The Ristretto shot is sometimes considered to be ‘the perfect pour’, with considered being the key word: The coffee elite continue to debate this topic until eternity, some (unfairly in our eyes it must be said) label it as ‘the lame duck’ of coffee, others absolutely adore it.

It has perches itself on the knife-edge of coffee extraction and as such, the ristretto is far removed from the world of lattes, cappuccinos, steamed milk and sprinkles.

You may have heard the term, but what exactly is it? What does it mean? And, importantly, how do you make one?

Ristretto comes from the Italian word for ‘restricted’, which essentially sums up the ristretto, understanding this means that we can better understand what the ristretto actually is (and is not).

Well, a ristretto is the term used to signify a very short, restricted shot of espresso.

The general consensus is that there are three different ways of getting a ristretto shot, but the resulting flavour is said to be one that is fuller, bolder and more well-rounded with less bitterness and crucially, more intense than it’s bigger brother the espresso. ‘If done well’ says Portola’s Jeff Duggan, ‘[you will] end up with a much more pleasant and flavourful beverage.’

So then, how do you make one with a traditional coffee machine?

Well just like a more traditional espresso, the ristretto requires attention to the pour, timing and grind of your beans.

Method One (The Lazy Way)

  1. Grind your beans as normal, don’t change the tamp
  2. Start the brew on the machine and then stop it after about fifteen seconds or approx 15ml of liquid.

Method Two (The Better Way)

  1. Grind you coffee beans as normal, but tamp the grind much harder
  2. Brew the coffee for the standard and recommended time (25 seconds)

Method Three (The Best Way)

  • Grind the beans finer than normal, don’t change the tamp
  • Brew the coffee for the standard and recommended time (25 seconds)

These methods leave flavours and flaws with nowhere to hide. Any deficiencies in the blend or the bean will be discernible due to the intensity of the taste – even more so than it is in a single shot of espresso.

Some say it is a step too far and that an espresso is short enough, however with a good quality bean and a finely trained barista with a keen eye, then then are substantial merits to ‘the shortest pour’ that is the ristretto.

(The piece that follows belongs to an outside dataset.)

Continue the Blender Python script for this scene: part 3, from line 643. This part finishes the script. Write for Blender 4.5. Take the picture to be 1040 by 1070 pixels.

Truth be told, not many people do drink the ristretto shot, or ask for it these days. However, for those that want to provide a strong, dark and caramel textured hit, then the ristretto may well be perfect.                                                                                                                                                                                                                              

The shot can be used to create stronger and more intense versions of the standard, longer drinks. But for something different, why not make a Piccolo Latte? – use a double ristretto (not an espresso!) and serve them with textured milk in a smaller glass.